BUFFALO, N.Y. (WKBW) — Buffalo's swimming pools are in crisis. The city has lost half of its available pools in the last decade, leaving residents with few options to learn a skill that can save their lives.
Neglected facilities mean the indoor pool at Cazenovia Park in South Buffalo is now the only facility open year-round with accompanying learn-to-swim programming. That's a stark reality for a city on the shores of two Great Lakes.
"Swimming is the only sport where if you know how to do it, it has the ability to save your life," Mike Switalski said.
Switalski runs City Swim Project, which offers free or subsidized swim classes for kids. The program has been going since 2012 and teaches up to 500 children how to swim each year. But Switalski said more could be done if the city got more pools back online.
"We need to make a greater effort to get our facilities open, and open longer at times so families can enjoy them to teach their child the love of the water," Switalski said.
In 2015, the city listed 12 available public pools on its website and in historic press releases.
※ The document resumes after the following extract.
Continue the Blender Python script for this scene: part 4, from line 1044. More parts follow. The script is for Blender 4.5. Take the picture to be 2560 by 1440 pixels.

This summer, only about half of that number will likely be available. Two pools have been permanently shuttered, two are closed for repairs, and the MLK Wading Pool operated by Olmsted Parks is no longer in use.
Buffalo's public pools:
Outdoor:
- Allison Pool: 50 Rees St. - Permanently closed
- Shoshone Pool: 467 Beard St. - Permanently closed
- Houghton Pool: 36 Spann St. - Closed for repairs
- Centennial Pool: 5 Porter Ave.
- JFK Pool 114 Hickory St.
- Kensington Pool: 369 Kensington Ave.
- Masten Pool 224 Best St.
- Riverside Pool: 2505 Niagara St.
Indoor:
- Lovejoy Pool: - Closed for repairs
- Cazenovia Pool: 626 Abbott Road.
Wading Pools:
- MLK Park Wading Pool: 175 North parade Ave. - not in use
- Crowley Wading Pool: Tonawanda & Crowley Streets - not in use
The remaining outdoor pools will only open this summer if the city can recruit enough lifeguards, something that has proven difficult in recent years. Switalski said that's the ripple effect of years of disinvestment, and it compounds over generations.
"We've put ourself in a dangerous cycle," Switalski said. "We're closing more pools, which means less accessibility, which means less people participating in aquatic sports, which means fewer people with the competent skills to become a lifeguard."
WATCH: 'A dangerous cycle': Buffalo's shrinking pool system leaves few options for city residents
Buffalo's Deputy Mayor Maria Whyte acknowledged the city's pool system is not good enough and said investment is the only way forward.
"The bottom line is we have to invest in it. We have to invest in infrastructure so pools can be open, we have to invest in the training for our lifeguards," Whyte said.
Whyte said she aims to pursue state and federal grants to fund improvements, but cautioned that it will take time. She said change for the better is coming, starting with improved programming this summer.
"We want to have enough staffing and lifeguards so there are lifeguards not only in the chairs but in the water working on learn to swim initiatives," she said.
A GENERATIONAL IMPACT
For some families, the stakes are deeply personal. Six-year-old Ashlyn is already breaking a generational cycle. Her mother, Ashley Kelley, never had year-round swim instruction growing up.
"She now knows how to swim better than me," Kelley said. "I grew up going to city pools; they were only open in the summer. I didn't have that year-round instruction," Kelley said. "Her being able to swim across this entire pool and back as a six-year-old is fantastic."
Kelley said she never received formal swim lessons and still doesn't know how to swim. Now, she's counting on her daughter.
"I still don't know how to swim now, so she's gonna save me if we're in an accident for sure," Kelley said.
And Ashlyn has a dream that may one day help to break the cycle.
"She really wants to grow up and be a lifeguard," Kelley said. "So, as we have all of these swimmers here, continue to have lessons, we'll have a lot of lifeguards growing up in the city that can come and teach swim, or just be in charge of the pools when they get to be 16."